Active recovery has a role too, in his framing. Low-intensity movement, mobility work, and light aerobic exercise can support tissue repair. But it only counts when it’s done intentionally. The bigger principle is that training disrupts the body’s systems, and the body needs the conditions to restore them. Most of those conditions are already on his list.

His test for whether it’s working is unsentimental: “If performance is improving and you feel ready to train, recovery is working. If not, adjust the load before adding more.”

The compounding effect of daily movement

When it comes to the growing conversation around longevity, Taylor says the science supporting strength training is overwhelming — and he is quick to point out that capturing those benefits does not require an elite, complex protocol. The biggest return, instead, comes simply from moving from low to moderate strength.

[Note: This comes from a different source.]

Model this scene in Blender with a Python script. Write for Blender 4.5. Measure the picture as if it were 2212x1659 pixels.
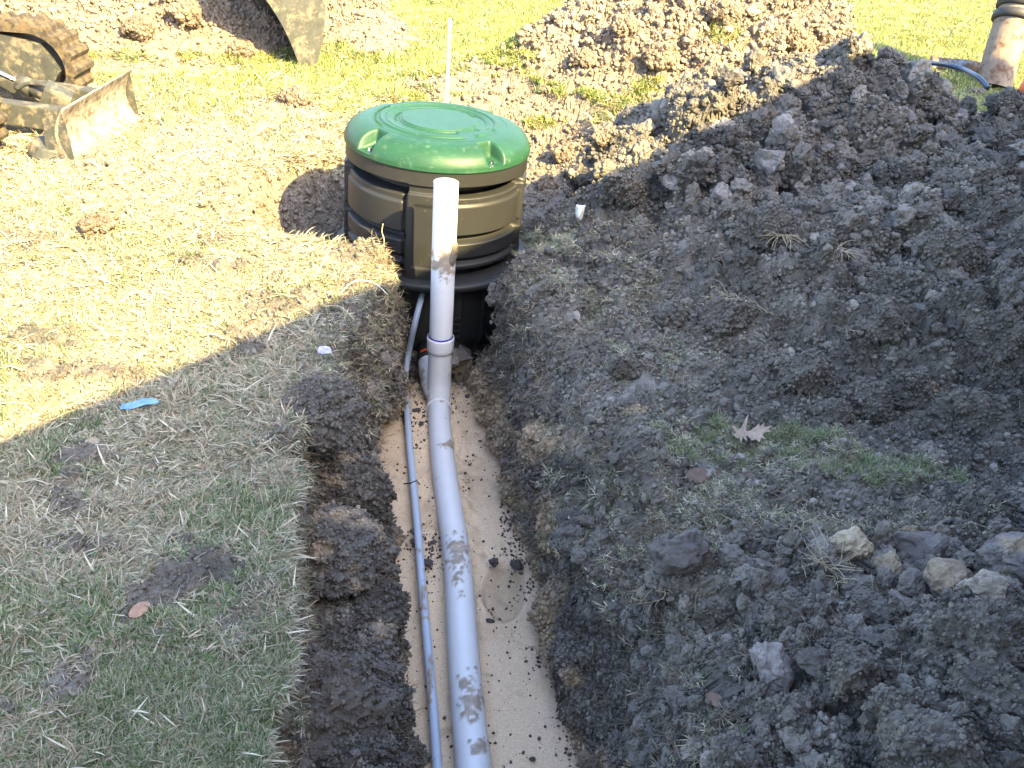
import bpy, bmesh, math, random
import numpy as np
from mathutils import Matrix, Vector

# ------------------------------------------------------------------ camera
sc = bpy.context.scene
for o in list(bpy.data.objects): bpy.data.objects.remove(o, do_unlink=True)
COL = sc.collection
F = 2000.0                       # focal length in units of a 2212-wide frame
PITCH = math.radians(31.3); ROLL = math.radians(4.5); CH = 1.78
FW = np.array([0, math.cos(PITCH), -math.sin(PITCH)])
R0 = np.array([1., 0, 0]); U0 = np.cross(R0, FW)
CR = math.cos(ROLL) * R0 + math.sin(ROLL) * U0
CU = math.cos(ROLL) * U0 - math.sin(ROLL) * R0
def proj(x, y, z):
    dz = z - CH
    d = x * FW[0] + y * FW[1] + dz * FW[2]
    return (1106 + F * (x * CR[0] + y * CR[1] + dz * CR[2]) / d,
            829.5 - F * (x * CU[0] + y * CU[1] + dz * CU[2]) / d, d)
def at(px, py, z=0.0):
    d = FW * F + CR * (px - 1106) + CU * (829.5 - py)
    t = (z - CH) / d[2]
    return np.array([0, 0, CH]) + d * t
def att(px, py, Y):
    """point on the sight line at world distance Y"""
    d = FW * F + CR * (px - 1106) + CU * (829.5 - py)
    return np.array([0, 0, CH]) + d * (Y / d[1])
cam = bpy.data.cameras.new('camera'); co = bpy.data.objects.new('camera', cam); COL.objects.link(co)
cam.sensor_width = 36; cam.lens = F / 2212 * 36; cam.clip_end = 400; cam.clip_start = .05
co.matrix_world = Matrix(((CR[0], CU[0], -FW[0], 0), (CR[1], CU[1], -FW[1], 0), (CR[2], CU[2], -FW[2], CH), (0, 0, 0, 1)))
sc.camera = co
# ------------------------------------------------------------------ light
SUN = np.array([.5296, -.5737, .6248]); SUN /= np.linalg.norm(SUN)
EL = math.asin(SUN[2]); AZ = math.atan2(SUN[0], SUN[1])
w = bpy.data.worlds.new('World'); sc.world = w; w.use_nodes = True
nt = w.node_tree; bg = nt.nodes['Background']
sky = nt.nodes.new('ShaderNodeTexSky'); sky.sky_type = 'NISHITA'; sky.sun_disc = False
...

“The required dose is modest,” he says. “Two full-body sessions per week, 15 to 30 minutes each, done consistently and progressively.”

That same pragmatism drives his own routine. Taylor relies on Tonal to eliminate the friction of commuting and prioritizes five minutes of movement between Zoom calls over the occasional perfect hour in the gym.

Consistent daily movement, he says, does more for him than the occasional perfect hour in the gym because frequency naturally compounds over time. The secret to aging well is not found in an intricate biohack. “The foundation is simple,” he says. “Lift, progressively, for years.”